Life as MommyMo

Monday, April 20, 2009

And So It Begins...

I've been staring the clock on and off for the last few hours with very mixed emotions. On one hand, I'm almost giddy with excitement that we should finally have Baby Max in our arms by this time tomorrow. On the other hand, I'm so very sad at what he's probably going through right now.

As I type, it's about 11 a.m. in Korea. Since his flight leaves around 2 p.m. local time, he's most likely just arriving at the airport. That means in the last hour, he's had to say goodbye to the only family he's ever known. I just can't imagine how hard that must have been for both him and his foster mother. I'm sure she's happy to know he's going home to a forever family, but I can't imagine she isn't sad each time a child she's loved moves on from her home. For him, he must be terrified. That's the hardest part for me to think about. At just 9 months old, this is his third major life transition. At that age, children should only have to learn to crawl or decide whether they like squash or not. Having no say in being removed from a home that you always thought would be there forever, then enduring a grueling 20 hours of travel if all goes well, only to be handed to people who are totally unfamiliar to you must be so confusing and upsetting.

I know the positives outweigh the negatives and I really am excited to finally meet him and start to make the hurt all better for him, but I know that to reach that point, he's going through an incredible amount of loss. I'm also sad to think about his birth mother today. She's probably sad to some degree every day, but she has no idea that today is the hardest of her baby's life. I know this day is what she'd hoped for, but it just seems so sad to me that she's not even able to sit watching a clock like I am...

All of the emotions of Sam's adoption are really coming back to me in the last few hours. I very clearly remember feeling this way before he came home, too. I know I was beside myself with joy when we finally saw his sweet face, but I really do recall feeling something bordering on guilt to be inflicting this on him. Luckily, this time I have the luxury of knowing how it all can turn out. And I know that it's without question the greatest blessing of my life.

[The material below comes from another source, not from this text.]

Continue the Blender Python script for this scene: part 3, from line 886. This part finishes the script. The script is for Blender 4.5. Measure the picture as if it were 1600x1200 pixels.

Safe travels, Baby Max. You've got many people counting the hours till we meet you!

2 comments:

bodegalee said...

((HUGS))!
you know.. some little ones really seem to just sense that it's "meant to be". Even my little guy who has had a hard time. he seemed to be ok on the ride over here. But in the bigger pic it's very sad and hard not to grieve their loss. BUT know that he will be finding the love of his forever family very soon.. one very cool big brother. It's so very hard. Whether you travel or not.. soooo many emotions. I'm thinking of you! Take good care and GO to bed. Get some sleep :) :)

JenBreeze said...

Baby Max- You are one lucky kiddo. It might be confusing in the beginning, but you've got one amazing family waiting to love you. Best wishes as you are welcomed and get to know your Forever Family! Save travels, little one.